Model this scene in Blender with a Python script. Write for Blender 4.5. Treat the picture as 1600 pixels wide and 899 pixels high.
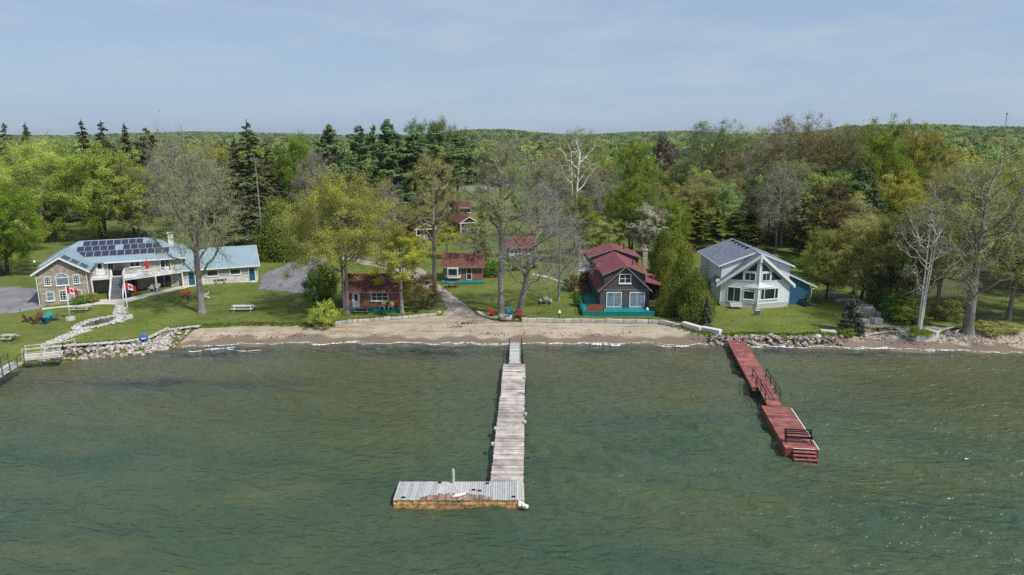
import bpy, math, random
import numpy as np
from mathutils import Matrix, Vector
R = math.radians
random.seed(7); RNG = np.random.default_rng(7)
for o in list(bpy.data.objects): bpy.data.objects.remove(o)
scene = bpy.context.scene
COL = scene.collection

# ---------------------------------------------------------------- camera, sky, sun, exposure
CAM_H = 24.0; FOC = 1067.0; PITCH = math.atan((449.5 - 217) / FOC)
cd = bpy.data.cameras.new('camera'); cam = bpy.data.objects.new('camera', cd); COL.objects.link(cam)
cam.location = (0, 0, CAM_H); cam.rotation_euler = (R(90) - PITCH, 0, 0)
cd.sensor_width = 36; cd.lens = 36 * FOC / 1600; cd.clip_start = 0.5; cd.clip_end = 20000
scene.camera = cam
SUN_EL, SUN_AZ = R(52), R(128)          # azimuth clockwise from +Y (straight ahead)
w = bpy.data.worlds.new('World'); scene.world = w; w.use_nodes = True
nt = w.node_tree; nt.nodes.clear()
out = nt.nodes.new('ShaderNodeOutputWorld'); bg = nt.nodes.new('ShaderNodeBackground')
sky = nt.nodes.new('ShaderNodeTexSky'); sky.sky_type = 'NISHITA'; sky.sun_disc = False
sky.sun_elevation = SUN_EL; sky.sun_rotation = SUN_AZ
sky.air_density = 1.0; sky.dust_density = 2.0; sky.ozone_density = 2.5; sky.altitude = 80
# thin grey-blue veil of high cloud over the clear sky, with a few faint wisps
geo = nt.nodes.new('ShaderNodeTexCoord')
sep = nt.nodes.new('ShaderNodeSeparateXYZ'); nt.links.new(geo.outputs['Generated'], sep.inputs[0])
mp = nt.nodes.new('ShaderNodeMapping'); mp.inputs['Scale'].default_value = (2.2, 2.2, 11)
nt.links.new(geo.outputs['Generated'], mp.inputs['Vector'])
n1 = nt.nodes.new('ShaderNodeTexNoise'); n1.inputs['Scale'].default_value = 2.2; n1.inputs['Detail'].default_value = 7; n1.inputs['Roughness'].default_value = .6
nt.links.new(mp.outputs[0], n1.inputs['Vector'])
rp = nt.nodes.new('ShaderNodeValToRGB'); rp.color_ramp.elements[0].position = .42; rp.color_ramp.elements[1].position = .74
nt.links.new(n1.outputs['Fac'], rp.inputs['Fac'])
veil = nt.nodes.new('ShaderNodeValToRGB'); e = veil.color_ramp.elements
e[0].position = 0.0; e[0].color = (2.05, 2.7, 3.55, 1); e[1].position = .45; e[1].color = (1.5, 1.95, 2.55, 1)
k = veil.color_ramp.elements.new(.12); k.color = (1.75, 2.35, 3.15, 1)
nt.links.new(sep.outputs['Z'], veil.inputs['Fac'])
m1 = nt.nodes.new('ShaderNodeMixRGB'); m1.inputs['Fac'].default_value = .82
nt.links.new(sky.outputs[0], m1.inputs[1]); nt.links.new(veil.outputs[0], m1.inputs[2])
m2 = nt.nodes.new('ShaderNodeMixRGB'); m2.inputs[2].default_value = (2.65, 3.05, 3.5, 1)
mu = nt.nodes.new('ShaderNodeMath'); mu.operation = 'MULTIPLY'; mu.inputs[1].default_value = .7
nt.links.new(rp.outputs[0], mu.inputs[0]); nt.links.new(mu.outputs[0], m2.inputs['Fac'])
nt.links.new(m1.outputs[0], m2.inputs[1]); nt.links.new(m2.outputs[0], bg.inputs['Color'])
bg.inputs['Strength'].default_value = 0.15
nt.links.new(bg.outputs[0], out.inputs[0])
sd = bpy.data.lights.new('sun', 'SUN'); sun = bpy.data.objects.new('sun', sd); COL.objects.link(sun)
sd.energy = 3.3; sd.angle = R(3.0); sd.color = (1.0, .975, .94)
S = Vector((math.sin(SUN_AZ) * math.cos(SUN_EL), math.cos(SUN_AZ) * math.cos(SUN_EL), math.sin(SUN_EL)))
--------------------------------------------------
Leave the pictures out and reproduce exactly the lines from the top of the listing above through the line with "COL = scene.collection".

Model this scene in Blender with a Python script. Write for Blender 4.5. Treat the picture as 1600 pixels wide and 899 pixels high.
import bpy, math, random
import numpy as np
from mathutils import Matrix, Vector
R = math.radians
random.seed(7); RNG = np.random.default_rng(7)
for o in list(bpy.data.objects): bpy.data.objects.remove(o)
scene = bpy.context.scene
COL = scene.collection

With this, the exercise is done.